しかし、これも歴史のなかではさざ波のようなことで、街ではまたこれからも繰り返し同じような生活が営まれ続けるのだと思うと、どこか切なくも勇気づけられて、救われたような気分にはなった。

ひとつひとつの出来事は、おそらくどこかであったことなんのだろうと想像する。


2008年 / アメリカ映画 / ウダヤン・プラサッド監督

リメイク版の作法という事なのだと思うが、ほぼ『幸福の黄色いハンカチ』を踏襲しているので、内容の理解に苦しむことはなかった。

やはり日本とアメリカの文化の違いというのだろうか、琴線に触れる部分がどこか微妙に違うようであって、それは風景などの描写に現れていると感じる。

あの広大な風景からウエットな情感が日本人に生まれるとは到底思えないのだが、アメリカ人ではそうなのかもしれないと思うと、そういう所にリメイク版のよさがあったりするではないかと思った。

桃井かおりの出演は余計なことだとは思ったが、やはり敬意の表れということで、まぁこれは許す。

今でもそうなのだが、武田鉄矢にはどうしても品がないから、それでも映画の雰囲気をぶち壊しにしていないのは、高倉健あたりがしっかりと抑えつけた結果だと思うが、こちらの方は実によかった。

どこか頼りげのない点は同じなのだけれど、このあたりは監督がちゃんと見抜いていて配役を相当に苦心したのだろう。

いろいろな暗喩がおそらく頻繁に組み込まれているのだと思うが、アメリカ映画は見慣れていないし、文化にも通じていないから、その辺りは残念だが仕方がない。

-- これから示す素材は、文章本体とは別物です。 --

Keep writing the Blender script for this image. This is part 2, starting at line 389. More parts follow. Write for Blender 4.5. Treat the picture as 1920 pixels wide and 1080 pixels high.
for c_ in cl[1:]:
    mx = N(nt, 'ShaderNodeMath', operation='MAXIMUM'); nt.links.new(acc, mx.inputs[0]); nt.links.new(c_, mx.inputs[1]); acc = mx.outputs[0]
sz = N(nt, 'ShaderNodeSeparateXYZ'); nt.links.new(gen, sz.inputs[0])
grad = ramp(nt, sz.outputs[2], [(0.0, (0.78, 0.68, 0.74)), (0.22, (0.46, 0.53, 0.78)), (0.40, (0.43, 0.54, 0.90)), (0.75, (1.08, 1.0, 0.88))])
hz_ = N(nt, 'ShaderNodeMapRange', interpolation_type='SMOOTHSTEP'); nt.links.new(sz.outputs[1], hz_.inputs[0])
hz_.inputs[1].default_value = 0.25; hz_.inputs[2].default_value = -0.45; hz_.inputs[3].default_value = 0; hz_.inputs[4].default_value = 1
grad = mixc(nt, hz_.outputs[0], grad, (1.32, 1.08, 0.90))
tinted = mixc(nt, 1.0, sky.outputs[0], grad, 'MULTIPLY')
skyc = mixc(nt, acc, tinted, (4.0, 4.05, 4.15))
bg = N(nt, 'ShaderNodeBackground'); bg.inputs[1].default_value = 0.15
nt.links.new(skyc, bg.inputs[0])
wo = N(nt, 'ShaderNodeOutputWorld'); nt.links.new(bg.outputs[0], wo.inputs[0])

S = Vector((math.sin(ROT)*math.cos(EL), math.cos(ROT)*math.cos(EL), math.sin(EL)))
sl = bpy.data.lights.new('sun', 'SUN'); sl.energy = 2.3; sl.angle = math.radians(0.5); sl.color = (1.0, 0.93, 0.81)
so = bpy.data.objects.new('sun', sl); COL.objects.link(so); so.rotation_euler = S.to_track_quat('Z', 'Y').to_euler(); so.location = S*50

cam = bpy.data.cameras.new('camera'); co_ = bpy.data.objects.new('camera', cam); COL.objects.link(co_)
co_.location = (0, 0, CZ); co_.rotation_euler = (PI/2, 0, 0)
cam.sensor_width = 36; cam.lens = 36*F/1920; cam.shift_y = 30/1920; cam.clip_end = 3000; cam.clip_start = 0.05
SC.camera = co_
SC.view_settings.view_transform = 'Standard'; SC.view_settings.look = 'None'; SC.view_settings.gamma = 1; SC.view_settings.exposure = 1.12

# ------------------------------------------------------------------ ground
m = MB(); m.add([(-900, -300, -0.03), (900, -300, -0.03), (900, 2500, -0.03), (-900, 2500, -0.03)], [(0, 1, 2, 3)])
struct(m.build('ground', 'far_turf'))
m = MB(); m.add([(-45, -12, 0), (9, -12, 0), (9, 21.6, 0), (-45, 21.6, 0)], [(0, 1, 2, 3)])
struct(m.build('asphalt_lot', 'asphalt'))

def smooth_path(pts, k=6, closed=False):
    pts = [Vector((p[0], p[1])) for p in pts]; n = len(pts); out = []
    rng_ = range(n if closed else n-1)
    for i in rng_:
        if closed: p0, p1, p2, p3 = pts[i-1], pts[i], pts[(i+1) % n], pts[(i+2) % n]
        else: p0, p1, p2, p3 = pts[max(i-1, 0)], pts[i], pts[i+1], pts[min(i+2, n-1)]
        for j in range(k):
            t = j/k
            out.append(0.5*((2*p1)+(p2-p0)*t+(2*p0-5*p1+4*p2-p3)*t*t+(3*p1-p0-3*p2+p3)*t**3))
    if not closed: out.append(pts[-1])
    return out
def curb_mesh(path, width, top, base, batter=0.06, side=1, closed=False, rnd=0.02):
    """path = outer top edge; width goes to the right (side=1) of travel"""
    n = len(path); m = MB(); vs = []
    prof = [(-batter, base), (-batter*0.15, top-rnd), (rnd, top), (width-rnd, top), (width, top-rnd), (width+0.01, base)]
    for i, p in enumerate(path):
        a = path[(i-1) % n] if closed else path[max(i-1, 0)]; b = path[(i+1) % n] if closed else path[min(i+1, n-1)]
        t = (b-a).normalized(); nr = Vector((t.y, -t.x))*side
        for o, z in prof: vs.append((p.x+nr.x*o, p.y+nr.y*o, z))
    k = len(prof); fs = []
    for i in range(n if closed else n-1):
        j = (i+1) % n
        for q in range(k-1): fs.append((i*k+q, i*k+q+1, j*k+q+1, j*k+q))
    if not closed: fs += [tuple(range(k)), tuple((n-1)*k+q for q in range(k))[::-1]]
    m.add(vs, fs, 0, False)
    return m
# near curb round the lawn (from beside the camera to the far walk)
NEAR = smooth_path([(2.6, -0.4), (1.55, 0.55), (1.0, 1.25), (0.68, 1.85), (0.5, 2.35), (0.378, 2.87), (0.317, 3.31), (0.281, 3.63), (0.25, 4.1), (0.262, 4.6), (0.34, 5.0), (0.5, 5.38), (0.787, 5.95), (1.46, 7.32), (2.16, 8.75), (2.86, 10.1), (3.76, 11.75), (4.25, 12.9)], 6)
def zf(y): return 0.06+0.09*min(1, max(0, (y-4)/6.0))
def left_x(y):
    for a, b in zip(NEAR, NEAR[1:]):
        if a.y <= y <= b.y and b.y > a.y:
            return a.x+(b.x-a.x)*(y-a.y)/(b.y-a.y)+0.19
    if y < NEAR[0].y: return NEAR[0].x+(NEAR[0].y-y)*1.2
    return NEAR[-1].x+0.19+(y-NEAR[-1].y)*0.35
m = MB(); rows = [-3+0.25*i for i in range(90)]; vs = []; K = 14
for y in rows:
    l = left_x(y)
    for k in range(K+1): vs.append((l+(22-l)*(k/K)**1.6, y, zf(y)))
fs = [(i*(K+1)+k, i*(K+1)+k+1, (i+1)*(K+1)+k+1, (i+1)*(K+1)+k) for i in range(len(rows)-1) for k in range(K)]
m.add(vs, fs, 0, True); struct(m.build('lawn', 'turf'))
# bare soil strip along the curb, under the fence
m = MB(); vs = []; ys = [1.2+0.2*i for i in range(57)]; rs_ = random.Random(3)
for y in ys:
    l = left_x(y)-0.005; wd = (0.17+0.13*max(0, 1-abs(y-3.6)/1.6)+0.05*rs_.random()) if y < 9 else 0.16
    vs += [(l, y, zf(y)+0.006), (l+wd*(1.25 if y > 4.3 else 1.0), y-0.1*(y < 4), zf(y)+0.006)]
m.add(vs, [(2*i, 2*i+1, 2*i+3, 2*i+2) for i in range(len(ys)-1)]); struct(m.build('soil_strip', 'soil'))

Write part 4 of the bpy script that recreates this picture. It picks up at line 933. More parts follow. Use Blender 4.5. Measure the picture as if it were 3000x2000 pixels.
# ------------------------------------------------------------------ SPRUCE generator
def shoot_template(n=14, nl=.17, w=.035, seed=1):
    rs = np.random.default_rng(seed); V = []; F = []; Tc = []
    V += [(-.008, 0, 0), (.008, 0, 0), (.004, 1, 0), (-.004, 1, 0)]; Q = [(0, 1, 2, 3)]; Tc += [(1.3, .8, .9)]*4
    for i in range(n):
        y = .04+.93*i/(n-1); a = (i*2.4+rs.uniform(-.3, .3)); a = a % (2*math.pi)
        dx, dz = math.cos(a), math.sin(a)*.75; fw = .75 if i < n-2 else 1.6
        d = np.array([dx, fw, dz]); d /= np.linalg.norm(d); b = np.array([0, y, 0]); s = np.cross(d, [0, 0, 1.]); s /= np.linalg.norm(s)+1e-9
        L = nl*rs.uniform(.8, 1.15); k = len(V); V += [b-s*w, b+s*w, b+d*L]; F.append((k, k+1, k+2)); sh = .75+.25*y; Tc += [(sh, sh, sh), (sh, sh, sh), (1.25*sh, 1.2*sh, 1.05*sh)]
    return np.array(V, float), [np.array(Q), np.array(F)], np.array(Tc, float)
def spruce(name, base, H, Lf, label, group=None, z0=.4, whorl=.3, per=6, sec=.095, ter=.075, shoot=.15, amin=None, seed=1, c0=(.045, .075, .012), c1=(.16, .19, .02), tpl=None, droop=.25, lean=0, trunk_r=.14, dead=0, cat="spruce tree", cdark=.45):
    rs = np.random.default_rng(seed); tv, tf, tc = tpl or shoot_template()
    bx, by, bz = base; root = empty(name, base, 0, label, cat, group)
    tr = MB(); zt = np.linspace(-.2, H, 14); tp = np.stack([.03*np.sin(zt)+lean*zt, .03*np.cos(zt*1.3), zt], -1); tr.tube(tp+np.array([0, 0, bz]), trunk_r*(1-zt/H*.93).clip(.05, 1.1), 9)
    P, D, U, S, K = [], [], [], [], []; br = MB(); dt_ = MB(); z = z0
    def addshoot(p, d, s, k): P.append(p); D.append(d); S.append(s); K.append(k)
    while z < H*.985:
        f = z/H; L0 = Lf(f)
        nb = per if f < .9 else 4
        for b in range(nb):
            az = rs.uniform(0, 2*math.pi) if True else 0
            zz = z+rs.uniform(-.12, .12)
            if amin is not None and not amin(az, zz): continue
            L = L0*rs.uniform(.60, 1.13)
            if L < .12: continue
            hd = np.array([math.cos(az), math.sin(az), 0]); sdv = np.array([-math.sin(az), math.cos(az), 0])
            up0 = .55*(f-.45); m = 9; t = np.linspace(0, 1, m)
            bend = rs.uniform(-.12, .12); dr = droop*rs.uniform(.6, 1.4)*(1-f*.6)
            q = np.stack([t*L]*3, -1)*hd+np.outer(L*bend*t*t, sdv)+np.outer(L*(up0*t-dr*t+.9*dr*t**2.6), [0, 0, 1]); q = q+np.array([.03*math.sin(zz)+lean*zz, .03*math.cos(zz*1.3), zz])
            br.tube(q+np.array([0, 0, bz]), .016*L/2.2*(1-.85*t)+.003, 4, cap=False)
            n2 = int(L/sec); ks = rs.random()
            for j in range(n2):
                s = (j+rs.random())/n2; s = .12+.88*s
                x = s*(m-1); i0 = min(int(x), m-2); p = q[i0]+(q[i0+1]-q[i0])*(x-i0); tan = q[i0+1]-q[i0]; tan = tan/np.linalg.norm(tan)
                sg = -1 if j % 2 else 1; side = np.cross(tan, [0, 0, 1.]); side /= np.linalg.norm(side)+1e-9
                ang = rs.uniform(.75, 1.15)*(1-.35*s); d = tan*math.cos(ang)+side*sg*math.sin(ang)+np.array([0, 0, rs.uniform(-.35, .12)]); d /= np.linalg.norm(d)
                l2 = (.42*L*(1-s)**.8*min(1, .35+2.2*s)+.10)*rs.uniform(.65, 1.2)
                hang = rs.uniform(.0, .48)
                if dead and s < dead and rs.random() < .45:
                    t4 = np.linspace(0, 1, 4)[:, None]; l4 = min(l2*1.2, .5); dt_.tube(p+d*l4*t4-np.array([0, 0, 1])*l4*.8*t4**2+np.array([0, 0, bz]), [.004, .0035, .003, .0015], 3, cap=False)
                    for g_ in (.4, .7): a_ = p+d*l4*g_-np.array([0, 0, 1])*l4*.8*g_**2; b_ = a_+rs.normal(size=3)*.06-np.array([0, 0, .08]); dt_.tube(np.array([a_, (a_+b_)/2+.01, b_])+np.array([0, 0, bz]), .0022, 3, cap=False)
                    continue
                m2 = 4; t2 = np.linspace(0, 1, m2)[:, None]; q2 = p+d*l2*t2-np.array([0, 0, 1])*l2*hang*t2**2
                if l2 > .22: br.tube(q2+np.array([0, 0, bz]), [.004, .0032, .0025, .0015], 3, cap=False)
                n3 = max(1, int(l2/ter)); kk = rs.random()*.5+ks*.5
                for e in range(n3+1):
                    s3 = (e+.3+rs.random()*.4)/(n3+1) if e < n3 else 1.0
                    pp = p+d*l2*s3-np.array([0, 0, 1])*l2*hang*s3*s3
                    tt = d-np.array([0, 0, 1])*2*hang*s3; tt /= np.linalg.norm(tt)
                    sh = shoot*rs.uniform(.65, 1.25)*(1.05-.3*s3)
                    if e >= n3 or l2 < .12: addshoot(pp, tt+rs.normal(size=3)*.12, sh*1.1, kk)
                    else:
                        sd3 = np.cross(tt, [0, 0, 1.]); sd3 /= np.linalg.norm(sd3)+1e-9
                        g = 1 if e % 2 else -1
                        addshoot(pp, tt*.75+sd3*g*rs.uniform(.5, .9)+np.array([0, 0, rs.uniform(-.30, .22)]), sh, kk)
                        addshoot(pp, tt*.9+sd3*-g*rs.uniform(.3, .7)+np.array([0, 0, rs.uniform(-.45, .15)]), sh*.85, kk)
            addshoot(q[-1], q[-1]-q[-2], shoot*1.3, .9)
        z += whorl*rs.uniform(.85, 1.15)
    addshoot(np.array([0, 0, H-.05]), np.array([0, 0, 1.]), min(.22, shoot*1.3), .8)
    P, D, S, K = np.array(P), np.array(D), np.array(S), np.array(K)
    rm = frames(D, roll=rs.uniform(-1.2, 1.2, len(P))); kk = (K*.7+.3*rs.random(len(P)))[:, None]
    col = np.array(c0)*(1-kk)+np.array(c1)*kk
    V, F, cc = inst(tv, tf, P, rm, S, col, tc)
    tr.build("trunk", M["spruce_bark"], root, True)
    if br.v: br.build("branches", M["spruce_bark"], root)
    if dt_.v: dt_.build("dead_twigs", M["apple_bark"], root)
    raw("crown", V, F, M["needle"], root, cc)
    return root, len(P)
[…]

回想シーンの挿入は山田監督の方が優れていると思うが、映像技術は凄く進歩しているようで、それが確認できたということでもよい映画だった。

原題:The Yellow Handkerchief


2007年 / 山下敦弘監督 / 夏帆, 佐藤浩市

何回か観た後での感想になるから、ちょっと後付けのようなことになって苦しいのだけれど、これはどうも原作は漫画ではないかと思っていたら、そのとおりだった。

というのは、カット割りというのかどうか、シーンのつなぎ方が映像作家によるものとは思えないところがあって、そういう点では原作に忠実にしたがって撮影編集されているようで、これがこの作品の成功に繋がっているのだと思う。

田舎の小規模校の学校生活が中心に描かれていて、ノンフィクション的な場面もあるのだろうと思うのだが、これが実にリアル感があって楽しめる。

周囲の大人のささやかな出来事とも絡めつつ、各自が次第に成長する姿をとらえていて、これがいい感じで、もちろん実際に自分がこういう環境に入ったら気分が滅入ってしまうが、この場合は映画を観ているだけという気楽な立場だから問題なく楽しめる。

郵便局員(廣末哲万)のわざとらしい演技以外は皆が好演していて、佐藤浩市も実際にはこういう役柄が本来は合っているのではないかと思ったりする。

一番好きな場面は、そよが修学旅行先の東京のどこかで風の音を聴きながら歩いているところで、ファンタジー感を高めるためだろうと思うが、空にはアニメーションが挿入されていて、本来はこういう加工は好まないのだが、これであれば許せるというほど出来映えで、ここは必見だと思う。

この映画を観てからは、漫画が原作かどうか気になるようになったが、実に多くの映画かそうなので、漫画を読むと成績が落ちるとの刷り込みがある世代としては、ちょっと驚いてしまっている。

方言やイントネーションが当地とほぼ同じなので、これにも驚いた。